Overstock.com (NASDAQ:OSTK) serves as a stark reminder of how reality doesn’t always align with hype. The company’s history is marked by missteps, including internal management issues and its foray into cryptocurrencies and blockchain technology. Consequently, Overstock’s stock price has been on a rollercoaster ride over the past seven years, facing significant fluctuations and challenges. Its most recent rise was brought on by Overstock’s rebrand into Bed Bath & Beyond.
Every rise has had its subsequent reality check as the high expectations and valuation make its stock price very vulnerable. In this write-up, we’ll delve into Overstock’s recent performance, assessing whether shareholders have reaped any benefits from holding this stock over the last ten years.
On to the next pump
Overstock operates as an e-commerce company, providing a platform for customers to purchase a wide range of products online. The company’s business model involves selling goods directly to consumers, as well as acting as an intermediary for third-party sellers on its marketplace.
Overstock’s key focus is on offering discounted and surplus merchandise, aiming to attract value-conscious shoppers. It operates through various product categories, including home goods, furniture, exercise goods, and more. Although the company aims to serve a niche segment and differentiates itself this way, at its heart it is still going against some of the biggest retailers with online platforms such as Amazon (AMZN), Walmart (WMT), Costco (COST), etc. This always puts the company at a disadvantage. But what about retailers that are more comparable in size with Overstock? Most small players along with Overstock are struggling and are in a tough situation.
The company even acquired Bed Bath & Beyond’s brand and IP and is transforming and switching its operations under the new name. This contributed to the latest surge in its stock price. The company’s stock price almost doubled from its lows in May.

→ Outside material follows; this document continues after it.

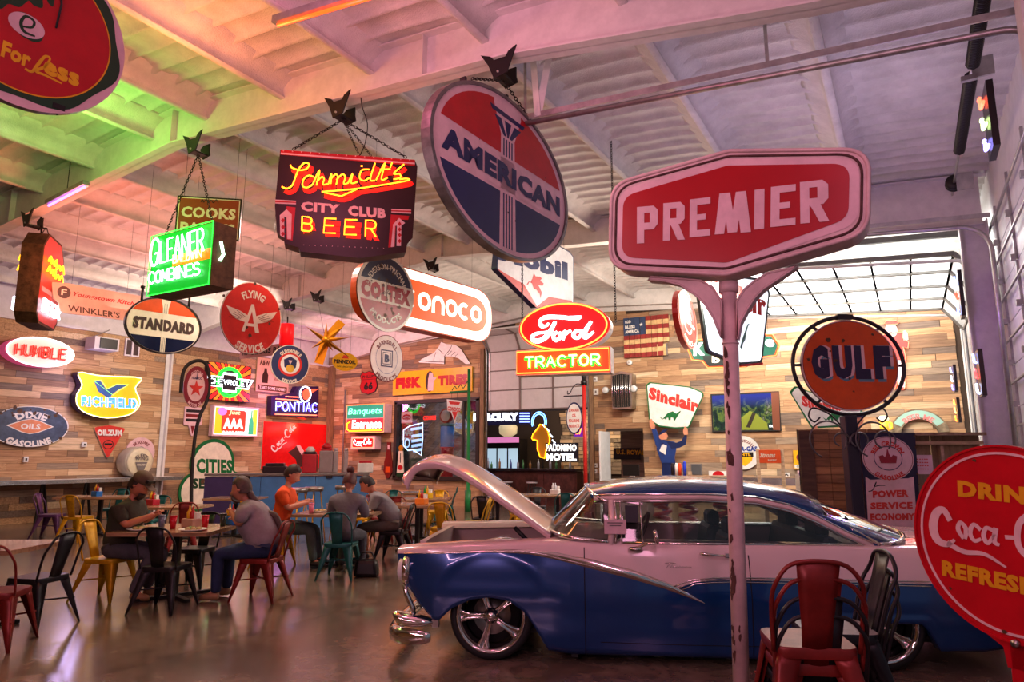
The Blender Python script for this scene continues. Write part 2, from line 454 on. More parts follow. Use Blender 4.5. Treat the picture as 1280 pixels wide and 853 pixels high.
def tubes(mb, txt, cx, cz, w, h, r, m, y, gap=.35, shear=0, double=0, narrow=('I',), rise=0, n=5):
 ws = [(.35 if c in narrow else (.6 if c == ' ' else 1.0)) for c in txt]
 tot = sum(ws) + gap * (len(txt) - 1); u = w / tot; x = cx - w / 2
 for c, k in zip(txt, ws):
  for st in SF.get(c, []):
   for d in ((0,) if not double else (-double, double)):
    P = []
    for (a, b) in st:
     X = x + (a if c not in narrow else .5) * k * u; Z = cz - h / 2 + b * h + rise * (X - cx)
     P.append((X + shear * (Z - cz) + d, y, Z + d * .5))
    mb.tube(P, r, m, n)
  x += (k + gap) * u
def stroke(mb, pts, r, m, y, n=5, k=5, ox=0, oz=0, sc=1):
 P = crom([(p[0] * sc + ox, y, p[1] * sc + oz) for p in pts], k); mb.tube(P, r, m, n)
def outline(mb, P, r, m, y, n=5): mb.tube([(x, y, z) for x, z in P], r, m, n, close=True)
def chain(name, a, b, parent=None, link=.05, r=.005, m=None):
 """a chain of real links between two points, one mesh"""
 a = Vector(a); b = Vector(b); d = b - a; N = max(1, int(d.length / (link * .72))); mb = MB()
 t = d.normalized(); x = t.orthogonal().normalized(); z = t.cross(x)
 for i in range(N):
  c = a + d * ((i + .5) / N); q = x if i % 2 else z; P = []
  for k in range(8):
   g = 2 * math.pi * k / 8; P.append(c + t * (math.cos(g) * link * .5) + q * (math.sin(g) * link * .28))
  mb.tube(P, r, m or M_CHAIN, 4, close=True)
 return mb.build(name, parent)
M_CHAIN = mat('chain_steel', (.03, .025, .025), .5, .7)
# ================================================================== the building
random.seed(11)
M_WHITE = mat('white_foam', (.74, .70, .68), .85, bump=.5, bs=60, var=.12, vs=3)
M_BEAM = mat('beam_white', (.76, .72, .70), .6, bump=.12, bs=30, var=.08)
M_STEELW = mat('panel_white', (.78, .76, .76), .45, var=.06)
M_GALV = mat('galvanised', (.45, .44, .44), .4, .8, var=.2)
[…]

We have seen this story before and we have also seen how it plays out. The company announces a “transformative” move and the market gets ahead of itself, reality plays out and the stock price corrects itself. So what should be different this time? How can this rally be sustainable?
The CEO has admitted that the industry is currently in a recession and the macro will stay hard for the foreseeable future. While the company’s strategy may be to improve sales, it may not be enough to rescue the current meteoric rise in stock price. For the rally to have legs, it will have to work on improving its margins.
For the latest quarter gross margins came in at 22% and operating margins at -1%. Improving the bottom line could provide the market with the needed justification to support this rally.
What have the shareholders seen?
For long-term investors of this stock, I was curious to check if there was any benefit at all from holding the stock. There is a simple and quick way to see if the management is bringing any benefit or returning any value to shareholders (you can say it’s one of the first things I check before I dive into my analysis). Looking at your share of the pie. If it’s a story of growth, look at the revenue per share; if it’s a story of value, look at profitability, cash, book value per share, etc. From what I see, outside of the balance sheet the other metrics have not shown any growth.
Outside of the recent dip in the topline and the bottom line bringing down our per-share metrics, a big reason for flat (or even declining) growth is the increasing dilution. The past ten years have seen the share count almost double.
Hard to understand the premium
Most of the valuation metrics for LTM are unusable due to the company’s current financial condition. Looking at this company plainly from a sales multiple perspective, PS is at 0.95 and EV/S is at 0.77. There are a lot of uncertainties surrounding NTM multiples. The rebrand is supposed to help the company grow its sales and there are early indications of this working in the Canadian market. But the CEO has also admitted that this is a move that will pay off only in the long run. This is what he had to say in a recent interview with Barron’s –
I’m not convinced the Fed’s done raising interest rates. I think student loan repayment will probably be another headwind that the economy has to deal with. So I think the macro stays hard.
This uncertainty means we will have to evaluate our multiples under a range of scenarios.
In its worst case, where we see Overstock underperform greatly and its sales drop by 40%, PS and EV/Sales would be at the high end of this range. Going by the numbers from the 2023 quarters where we saw sales drop by 28% and 20%, we could see PS and EV/S at 1.2 and 0.9 approximately. It is highly doubtful but in the best-case scenario where we see a big turnaround in their business and sales improve, PS and EV/S ratio would see a minor drop but it still would not be cheap when compared to the other companies in the industry. Any premium in its valuation at this point is hard to understand and can only be explained by the hope that the recent moves made by the company will turn out to be beneficial.
Final Call
I believe the recent rise in the stock price bakes in most of the expectations from its recent move from the rebranding. This just marks the latest turn for this business. Overall, the company has not done much for shareholders and has performed poorly over the last ten years. I prefer to remain a skeptic this time. As they often say “Seeing is believing” and when I actually start to see concrete results from their turnaround plan that is when I will revisit my thesis. Till then, it would be wiser to sell into this rally.